I am reviewing Chapter 4, Section 6.1, Theorem 6 of D. Widder's Advanced Calculus. It states
$1. f(x,y,\alpha),g(\alpha),h(\alpha) \in C^1$
$2. f_1^2+f_2^2 \ne 0$
$3. (g')^2+(h')^2 \ne 0$
$4. f(g(\alpha),h(\alpha),\alpha) \equiv 0$
$5. f_3(g(\alpha),h(\alpha),\alpha)) \equiv 0$
$\implies$ The family $f(x,y,\alpha)=0$ has the curve $x=g(\alpha),y=h(\alpha)$ as an envelope.
Questions
Does (2) above mean that $f_1$ and $f_2$ can't be simultaneously zero? (i.e. $f_1$ and $f_2$ must be smooth functions)

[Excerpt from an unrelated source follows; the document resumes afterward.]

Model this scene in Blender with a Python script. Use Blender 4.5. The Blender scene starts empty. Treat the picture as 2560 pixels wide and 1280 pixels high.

Same question as 1 for (3) above.
Why do we sum-square? (e.g. why $f_1^2+f_2^2 \ne 0$ instead of $f_1+f_2 \ne 0$?)
1) Yes, assuming we are talking about real-valued functions, $f_1^2 + f_2^2 \ne 0$ if and only if $f_1$ and $f_2$ are not both $0$.
2) Same question, same answer.
3) $f_1 + f_2$ would be $0$ if $f_2 = -f_1$, where both can be nonzero.